▶ **Given task**
Sift the listing for lines that hold the string "Take" and pull them out.
***
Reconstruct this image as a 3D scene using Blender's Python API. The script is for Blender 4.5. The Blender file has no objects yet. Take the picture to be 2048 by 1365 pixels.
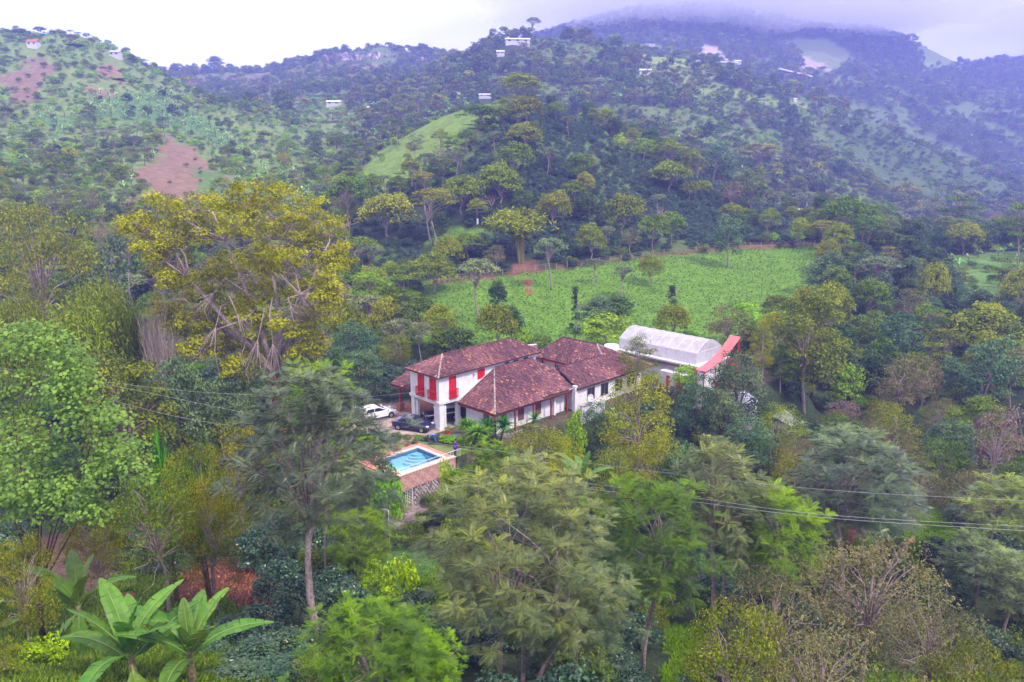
import bpy, math, random
import numpy as np
from mathutils import Vector, Matrix
rng = np.random.default_rng(7); random.seed(7)
S = bpy.context.scene
COL = S.collection
R = math.radians

# ------------------------------------------------------------------ camera, sky, sun, exposure
F, PITCH, CZ = 1592.0, R(13.6), 29.0
cam = bpy.data.objects.new('camera', bpy.data.cameras.new('camera')); COL.objects.link(cam)
cam.data.sensor_width = 36; cam.data.lens = 36 * F / 2048
cam.data.clip_start = .1; cam.data.clip_end = 9000
cam.location = (0, 0, CZ); cam.rotation_euler = (R(90) - PITCH, 0, 0)
S.camera = cam
W = bpy.data.worlds.new('World'); S.world = W; W.use_nodes = True
nt = W.node_tree; nt.nodes.clear()
def N(t, ty, **k):
    n = t.nodes.new(ty)
    for a, b in k.items():
        if a.startswith('i_'): n.inputs[int(a[2:]) if a[2:].isdigit() else a[2:]].default_value = b
        else: setattr(n, a, b)
    return n
SUN_EL, SUN_ROT = R(52), R(128)      # from the right and slightly behind the camera
sky = N(nt, 'ShaderNodeTexSky', sky_type='NISHITA', sun_disc=False, sun_elevation=SUN_EL, sun_rotation=SUN_ROT)
tc = N(nt, 'ShaderNodeTexCoord'); mp = N(nt, 'ShaderNodeMapping'); mp.inputs['Scale'].default_value = (1.2, 1.2, 3.4)
nz = N(nt, 'ShaderNodeTexNoise'); nz.inputs['Scale'].default_value = 1.7; nz.inputs['Detail'].default_value = 5; nz.inputs['Roughness'].default_value = .55
rp = N(nt, 'ShaderNodeValToRGB'); e = rp.color_ramp.elements
e[0].position = .30; e[0].color = (5.8, 5.5, 6.4, 1); e[1].position = .72; e[1].color = (12.5, 12.1, 12.3, 1)
mx = N(nt, 'ShaderNodeMix', data_type='RGBA'); mx.inputs['Factor'].default_value = .9
bg = N(nt, 'ShaderNodeBackground'); bg.inputs['Strength'].default_value = .12
wo = N(nt, 'ShaderNodeOutputWorld')
L = nt.links.new
L(tc.outputs['Generated'], mp.inputs[0]); L(mp.outputs[0], nz.inputs['Vector']); sx = N(nt, 'ShaderNodeSeparateXYZ'); L(tc.outputs['Generated'], sx.inputs[0])
gr = N(nt, 'ShaderNodeMath', operation='MULTIPLY_ADD'); gr.inputs[1].default_value = -.42; L(sx.outputs[0], gr.inputs[0]); L(nz.outputs['Fac'], gr.inputs[2]); L(gr.outputs[0], rp.inputs[0])   # thicker, greyer cloud towards the mountains on the right
L(sky.outputs[0], mx.inputs[6]); L(rp.outputs[0], mx.inputs[7]); L(mx.outputs[2], bg.inputs[0]); L(bg.outputs[0], wo.inputs[0])
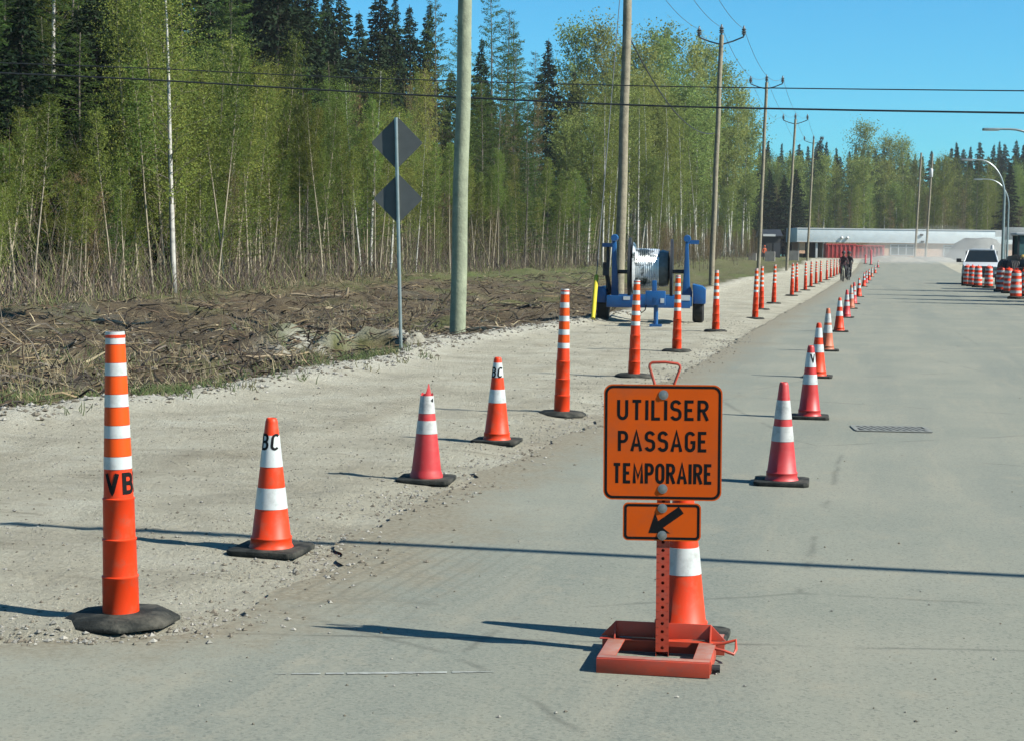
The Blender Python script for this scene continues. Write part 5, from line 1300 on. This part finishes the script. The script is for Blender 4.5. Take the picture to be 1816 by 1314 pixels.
for i in range(105):                      # front row: thin trunks at the edge
    px = -70 + 1400 * (i + R.random()) / 105
    k = pick(px, 0); hgt0 = {'birch': R.uniform(5.5, 10), 'larch': R.uniform(4, 9), 'alder': R.uniform(3, 6), 'aspen': R.uniform(8, 12)}[k]
    if px < 245: hgt0 = min(hgt0, R.uniform(3.2, 5.2))
    forest(k, px, R.uniform(0, 4), h=hgt0, lean=.07)
for i in range(100):                      # second row
    px = -70 + 1400 * (i + R.random()) / 100
    k = pick(px, 1)
    if px < 245: k = R.choice(['larch', 'spruce', 'spruce', 'larch'])
    if 600 < px < 800 and R.random() < .6: k = 'alder'
    tp = np.interp(px, [0, 500, 760, 900, 1040, 1200, 1330], [-20, 70, 110, 120, 190, 180, 280]) + R.uniform(20, 190)
    forest(k if k != 'alder' or 600 < px < 800 or R.random() < .5 else 'larch', px, R.uniform(4, 11), top=tp, lean=.03)
for i in range(46):                       # dark wall of spruce deeper in
    px = -60 + 1390 * (i + R.random()) / 46
    tp = np.interp(px, [0, 500, 760, 900, 1040, 1200, 1330], [-60, 40, 60, 130, 230, 230, 300]) + R.uniform(20, 120)
    forest('spruce', px, R.uniform(11, 24), top=tp, lean=.01)
for i in range(95):                       # pale stems in front
    px = -70 + 1130 * (i + R.random()) / 95
    forest('sapling', px, R.uniform(-.6, 2.5), h=R.uniform(4.5, 8.5) * (.62 if px < 245 else 1), lean=.07)
for i in range(34):                       # bushy young larches before the spruces
    px = -60 + 690 * (i + R.random()) / 34
    forest(R.choice(['larch', 'larch', 'birch']), px, R.uniform(1, 5), h=R.uniform(6, 9.5) * (.6 if px < 245 else 1), lean=.03)
for i in range(46):                       # low green saplings among the twigs
    px = -70 + 1420 * (i + R.random()) / 46
    k = R.choice(['birch', 'larch', 'birch']) if not 610 < px < 800 else R.choice(['alder', 'birch', 'alder'])
    forest(k, px, R.uniform(-.3, 5), h=R.uniform(2.2, 5.2), lean=.06)
for i in range(26):
    px = 1040 + 310 * (i + R.random()) / 26
    forest(R.choice(['spruce', 'alder', 'spruce', 'birch']), px, R.uniform(5, 20), top=np.interp(px, [1040, 1200, 1340], [230, 260, 320]) + R.uniform(0, 90), lean=.02)
for i in range(16):
    px = -40 + 310 * (i + R.random()) / 16; forest(R.choice(['spruce', 'spruce', 'larch']), px, R.uniform(2.5, 5.5), top=R.uniform(-120, 170), lean=.015)
for px, tp, off in ((15, 120, 5), (60, 60, 6), (110, 150, 5), (150, 90, 7), (185, 180, 5), (40, 200, 4), (245, 120, 8), (590, 110, 8), (540, 150, 8), (640, 140, 9), (700, 160, 8)):
    forest('spruce', px, off, top=tp, lean=.02)
for i in range(18):
    px = 985 + 300 * (i + R.random()) / 18; forest('aspen', px, R.uniform(1, 9), top=np.interp(px, [985, 1190, 1300], [150, 130, 220]) + R.uniform(0, 80), lean=.03)
# white aspen trunks in front, behind the trailer
for px, tp in ((1128, 175), (1145, 150), (1162, 230), (1185, 150), (1205, 200), (1235, 240), (1066, 170), (1078, 200), (640, 150), (655, 130), (690, 200), (735, 240)):
    forest('whitebirch', px, R.uniform(-.5, 1.5), top=tp, lean=.05)
# far wood behind the building
FP = {}
def far(kind_, px, dep, top):
    p = at_depth(px, dep); h = top_z(px, top, dep) - p.z
    plant(kind_, p, h, '%s %s' % (DESC[kind_], 'in the far wood behind the building'), 'far %s' % kind_, .015)
for i in range(64):
    px = 1335 + 560 * (i + R.random()) / 64; far('spruce', px, R.uniform(350, 420), np.interp(px, [1335, 1420, 1560, 1640, 1816], [262, 258, 265, 262, 252]) + R.uniform(-9, 22))
for i in range(22):
    px = 1100 + 240 * (i + R.random()) / 22; far(R.choice(['spruce', 'larch', 'birch']), px, R.uniform(290, 330), R.uniform(300, 340))
for i in range(84):
    px = 1335 + 560 * (i + R.random()) / 84; far(R.choice(['aspen', 'larch', 'birch', 'larch', 'birch']), px, R.uniform(295, 350), R.uniform(272, 345))
for px, tp in ((1527, 230), (1572, 252), (1597, 254), (1445, 242)): far('aspen' if px != 1445 else 'spruce', px, 352, tp)
for i in range(34):
    px = 1335 + 540 * (i + R.random()) / 34; far(R.choice(['alder', 'alder', 'birch']), px, R.uniform(278, 296), R.uniform(330, 400))
for px, tp in ((1350, 330), (1372, 345), (1390, 350), (1410, 340), (1330, 350), (1360, 300), (1385, 310), (1405, 300)): far('spruce', px, R.uniform(265, 285), tp)
far('spruce', 1784, 285, 288)
# low shrubs right of the trailer
for i in range(60):
    px = R.uniform(1150, 1345); p, t = forest_pt(px, R.uniform(-8, .5)); plant('alder', p, R.uniform(1.6, 4.2), 'low bare bush at the forest edge right of the reel trailer', 'bushes right of the trailer', .1)

for px, dep, h in ((1893, 66, 7.0), (1915, 60, 6.0), (1880, 56, 4.5), (1930, 75, 8.5)):  # unseen trees added beyond the frame to throw shadow bars over the lane
    p = at_depth(px, dep); plant('spruce', p, h, 'young spruce outside the right edge whose shadow bars the lane', 'roadside spruces', .02)
# ------------------------------------------------------------------ air
def volume_box(name, lo, hi, col, dens):
    mb = MB(); c = [(a + b) / 2 for a, b in zip(lo, hi)]; mb.box((0, 0, 0), [b - a for a, b in zip(lo, hi)])
    m, nt, N, L, B = newmat(name + '_air'); N.remove(B); v = N.new('ShaderNodeVolumePrincipled')
    v.inputs['Color'].default_value = (*col, 1); v.inputs['Density'].default_value = dens; v.inputs['Anisotropy'].default_value = .2
    L.new(v.outputs[0], N['Material Output'].inputs['Volume'])
    return kind(mb.build(name, m, loc=c), 'stuff')
HAZE = True
def puff(px, dep, zc, rx, ry, rz_, dens):
    p = at_depth(px, dep); mb = MB(); n, k = 28, 14; vs = []; fs = []
    for i in range(1, k):
        a = math.pi * i / k
        for j in range(n):
            b = 2 * math.pi * j / n; q = (math.sin(a) * math.cos(b), math.sin(a) * math.sin(b), math.cos(a)); e = 1 + .28 * noise.noise((q[0] * 1.8 + px, q[1] * 1.8, q[2] * 1.8))
            vs.append((q[0] * rx * e, q[1] * ry * e, q[2] * rz_ * e))
    vs += [(0, 0, rz_), (0, 0, -rz_)]; T_ = len(vs)
    for i in range(k - 2):
        for j in range(n): fs.append((i * n + j, i * n + (j + 1) % n, (i + 1) * n + (j + 1) % n, (i + 1) * n + j))
    for j in range(n): fs.append((T_ - 2, (j + 1) % n, j)); fs.append((T_ - 1, (k - 2) * n + j, (k - 2) * n + (j + 1) % n))
    mb.add(vs, fs); m, nt, N, L, B = newmat('dust_in_the_air'); N.remove(B); v = N.new('ShaderNodeVolumePrincipled')
    v.inputs['Color'].default_value = (.80, .80, .74, 1); v.inputs['Density'].default_value = dens; v.inputs['Anisotropy'].default_value = 0
    L.new(v.outputs[0], N['Material Output'].inputs['Volume']); p.z = zc
    kind(mb.build('dust_cloud', m, loc=p), 'stuff')
puff(1665, 215, 1.8, 11, 8, 3.6, .019)
puff(1715, 203, 1.0, 7, 6, 2.9, .022)
puff(1635, 196, .5, 10, 7, 2.0, .034)
if HAZE:
    volume_box('haze', (-450, -450, -1.6), (450, 450, 40), (.86, .90, .92), .00016)

# ------------------------------------------------------------------ light
w = bpy.data.worlds.new('World'); SC.world = w; w.use_nodes = True
N, L = w.node_tree.nodes, w.node_tree.links
bg = N['Background']; sky = N.new('ShaderNodeTexSky'); sky.sky_type = 'NISHITA'; sky.sun_disc = False
sky.sun_elevation = SUN_EL; sky.sun_rotation = math.atan2(SUN.x, SUN.y); sky.air_density = 1.0; sky.dust_density = .3; sky.ozone_density = 3.0
mx = N.new('ShaderNodeMix'); mx.data_type = 'RGBA'; mx.blend_type = 'MULTIPLY'; mx.inputs['Factor'].default_value = 1; mx.inputs['B'].default_value = (.36, 1.0, 1.26, 1)
L.new(sky.outputs[0], mx.inputs['A']); L.new(mx.outputs['Result'], bg.inputs['Color']); bg.inputs['Strength'].default_value = .056
sl = bpy.data.lights.new('sun', 'SUN'); sl.energy = 5.0; sl.angle = rad(.53); sl.color = (1, .955, .87)
so = bpy.data.objects.new('sun', sl); COL.objects.link(so); so.rotation_euler = SUN.to_track_quat('Z', 'Y').to_euler(); so.location = SUN * 60
SC.view_settings.view_transform = 'Standard'; SC.view_settings.look = 'None'; SC.view_settings.gamma = 1; SC.view_settings.exposure = 1.15
SC.render.engine = 'CYCLES'
SC.cycles.max_bounces = 5; SC.cycles.diffuse_bounces = 3; SC.cycles.volume_bounces = 0; SC.cycles.transparent_max_bounces = 6
SC.cycles.use_adaptive_sampling = True; SC.cycles.adaptive_threshold = .02
SC.cycles.use_denoising = True
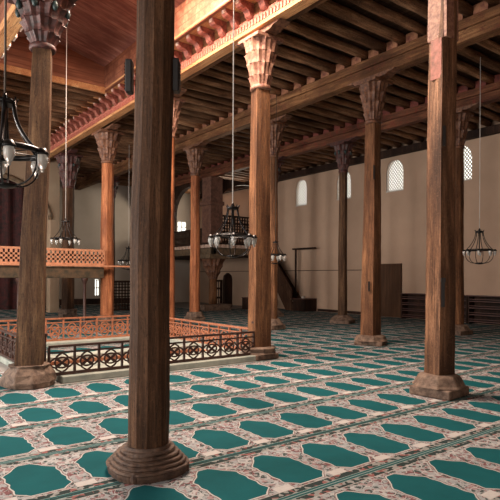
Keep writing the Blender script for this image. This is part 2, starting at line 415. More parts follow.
# ------------------------------------------------------------ carpets
def carpet(x0, x1, y0, y1, label):
    bm = new(); box(bm, x0, x1, y0, y1, .002, .016)
    tag(obj('prayer_carpet', bm, 'carpet'), label, 'carpet', 'prayer carpets over the floor')
    return
carpet(-4.3, 18.1, -.14, 3.925, 'teal patterned prayer carpet strip nearest the viewer, under the foreground column')
carpet(-4.3, 18.1, 3.945, 8.02, 'teal patterned prayer carpet strip running right in front of the low railing')
carpet(7.15, 18.1, 8.03, 12.10, 'teal patterned prayer carpet strip right of the railing, first beyond the middle column')
carpet(7.15, 18.1, 12.115, 16.19, 'teal patterned prayer carpet strip before the high windowed wall, between brown door and stairs')
carpet(7.15, 18.1, 16.205, 22.3, 'farthest teal prayer carpet strip on the right, ending at the gallery column')
carpet(-4.3, 7.1, 13.0, 20.3, 'teal prayer carpet behind the low railing and under the orange balcony')
carpet(-4.3, 14.0, 22.4, 29.9, 'teal prayer carpet in front of the far grey wall')
carpet(PX0+.01, PX1-.01, PY1+.37, 12.44, 'teal prayer carpet piece inside the railing beyond the pit')
carpet(-4.3, 2.1, 8.03, 12.95, 'teal prayer carpet left of the snow pit railing')

# ------------------------------------------------------------ snow pit
bm = new()
c0 = .11
for d in ((2.6, 6.40, 8.15, PY0), (2.3, 6.62, 12.45, 12.95), (2.3, PX0, PY0, 12.45), (PX1, 6.62, PY0, 12.45), (PX0, PX1, PY1, PY1+.35)):
    box(bm, *d, 0.0, c0)
pit = thing('snow_pit', 'square sunken pit with a pale stone kerb inside the wooden railing', 'pit', (0, 0, 0))
obj('kerb', bm, 'stone_pale', pit, bevel=.015)
bm = new(); t = .08
box(bm, PX0, PX0+t, PY0, PY1, -1.6, .03); box(bm, PX1-t, PX1, PY0, PY1, -1.6, .03)
box(bm, PX0+t, PX1-t, PY0, PY0+t, -1.6, .03); box(bm, PX0+t, PX1-t, PY1-t, PY1, -1.6, .03)
obj('pit_wall', bm, 'pit_boards', pit)
boxo('pit_floor', (PX0, PX1, PY0, PY1, -1.7, -1.6), 'stone_pale', pit)

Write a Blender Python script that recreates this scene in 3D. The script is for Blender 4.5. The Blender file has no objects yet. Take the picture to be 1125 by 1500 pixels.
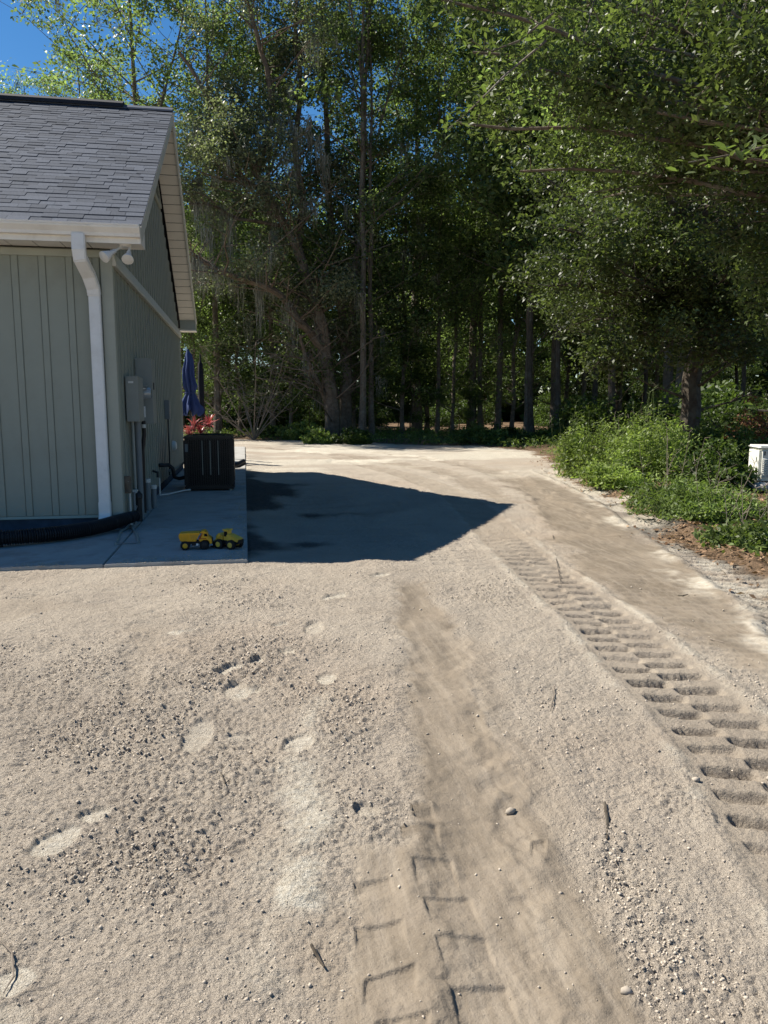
***
▶ **Reply**
Reconstruct this image as a 3D scene using Blender's Python API. The script is for Blender 4.5. The Blender file has no objects yet. Take the picture to be 2048 by 1365 pixels.
The Blender Python script for this scene continues. Write part 5, from line 1300 on. This part finishes the script. The script is for Blender 4.5. Take the picture to be 1816 by 1314 pixels.
Write a Blender Python script that recreates this scene in 3D. The script is for Blender 4.5. The Blender file has no objects yet. Take the picture to be 1125 by 1500 pixels.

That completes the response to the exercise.